In her “Aracno-worlds” and “Nocturnos” series we witness the metamorphic adventures of solids that turn into liquid or gaseous substances, plants that turn into spiders, simple water drops which emulate the geometric and precious shapes of amethysts or amber pearls, semi-transparent valves set on the epidermis of enigmatic and hybrid molluscs. In her “Cryopreserved forms” series the refined dialectic between opposites as hot/cold, liquid/solid, opaque/transparent seem to combine an exquisitely contemporary sensibility with echoes of noble and antique philosophic systems as those of Tales, Empedocles, and Bernardino Telesio.
Sidestepping the temptation to pursue results that become overly lyric, surreal or that smack of new age, the artist pursues a line of iconographic rigour that never loses sight of the purely scientific basis of her speculative interest.
This distinguishes her research, also in terms of quality, from the work of countless other photographers who have wrestled with the representation of natural micro-phenomena without a clear theoretic and cultural consciousness.

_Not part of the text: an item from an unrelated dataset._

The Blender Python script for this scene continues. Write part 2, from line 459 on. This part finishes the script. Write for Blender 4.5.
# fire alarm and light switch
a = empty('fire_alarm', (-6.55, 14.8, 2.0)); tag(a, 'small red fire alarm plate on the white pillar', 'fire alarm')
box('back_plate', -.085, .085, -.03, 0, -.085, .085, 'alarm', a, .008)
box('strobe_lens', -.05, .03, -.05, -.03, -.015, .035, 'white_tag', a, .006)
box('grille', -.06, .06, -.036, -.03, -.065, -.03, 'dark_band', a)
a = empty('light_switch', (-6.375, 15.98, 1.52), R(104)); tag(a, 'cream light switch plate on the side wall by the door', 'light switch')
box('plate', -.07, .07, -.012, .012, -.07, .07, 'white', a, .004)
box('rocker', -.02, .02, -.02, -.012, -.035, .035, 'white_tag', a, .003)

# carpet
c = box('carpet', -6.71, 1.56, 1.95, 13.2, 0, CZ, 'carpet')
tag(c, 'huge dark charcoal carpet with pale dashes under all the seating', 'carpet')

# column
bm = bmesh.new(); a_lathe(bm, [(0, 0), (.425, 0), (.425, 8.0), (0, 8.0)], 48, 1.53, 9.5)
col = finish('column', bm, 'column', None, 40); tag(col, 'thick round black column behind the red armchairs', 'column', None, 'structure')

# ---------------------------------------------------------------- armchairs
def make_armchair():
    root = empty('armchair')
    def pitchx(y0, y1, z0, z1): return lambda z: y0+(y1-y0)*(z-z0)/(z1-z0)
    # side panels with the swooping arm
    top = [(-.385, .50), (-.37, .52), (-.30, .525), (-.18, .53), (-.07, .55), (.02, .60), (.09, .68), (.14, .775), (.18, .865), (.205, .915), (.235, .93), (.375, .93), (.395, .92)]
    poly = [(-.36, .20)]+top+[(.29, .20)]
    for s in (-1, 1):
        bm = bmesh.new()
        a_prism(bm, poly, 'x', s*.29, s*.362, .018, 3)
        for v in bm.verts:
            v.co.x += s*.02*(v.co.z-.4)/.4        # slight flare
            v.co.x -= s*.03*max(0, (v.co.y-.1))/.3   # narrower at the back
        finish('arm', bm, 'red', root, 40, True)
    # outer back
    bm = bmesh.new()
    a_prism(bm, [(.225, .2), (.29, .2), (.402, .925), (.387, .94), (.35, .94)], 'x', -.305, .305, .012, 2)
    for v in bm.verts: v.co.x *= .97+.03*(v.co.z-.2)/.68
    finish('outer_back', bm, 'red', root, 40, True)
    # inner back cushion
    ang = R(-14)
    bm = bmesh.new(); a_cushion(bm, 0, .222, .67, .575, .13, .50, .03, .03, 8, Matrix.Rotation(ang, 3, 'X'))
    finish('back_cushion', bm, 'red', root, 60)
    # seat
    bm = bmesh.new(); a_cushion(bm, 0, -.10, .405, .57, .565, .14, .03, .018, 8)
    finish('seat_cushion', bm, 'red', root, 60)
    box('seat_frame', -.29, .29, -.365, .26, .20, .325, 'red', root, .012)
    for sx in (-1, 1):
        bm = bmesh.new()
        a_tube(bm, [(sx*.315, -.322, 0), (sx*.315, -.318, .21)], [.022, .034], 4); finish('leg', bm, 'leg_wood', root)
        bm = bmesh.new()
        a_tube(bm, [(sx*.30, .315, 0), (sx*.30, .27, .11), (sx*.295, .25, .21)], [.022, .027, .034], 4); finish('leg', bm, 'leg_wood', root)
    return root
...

To cross the border between cognitive approach and expressive attitude, between science and emotion, between sensuality and avant-garde (that old 20th-century taboo): this is no longer the heretic ambition of a handful of “overly eclectic” artists, relegated to the margins of the great international movements; it has become one of the most prolific and interesting developments which seem to characterize the new millennium.
Turning to the science of the future, Pilar Soberon invites it to dialogue with art and with the psyche, to itself turn into a form of art and thus redeem itself from the mortifying, alienating awareness of having been degraded to the role of handmaiden of applied technologies.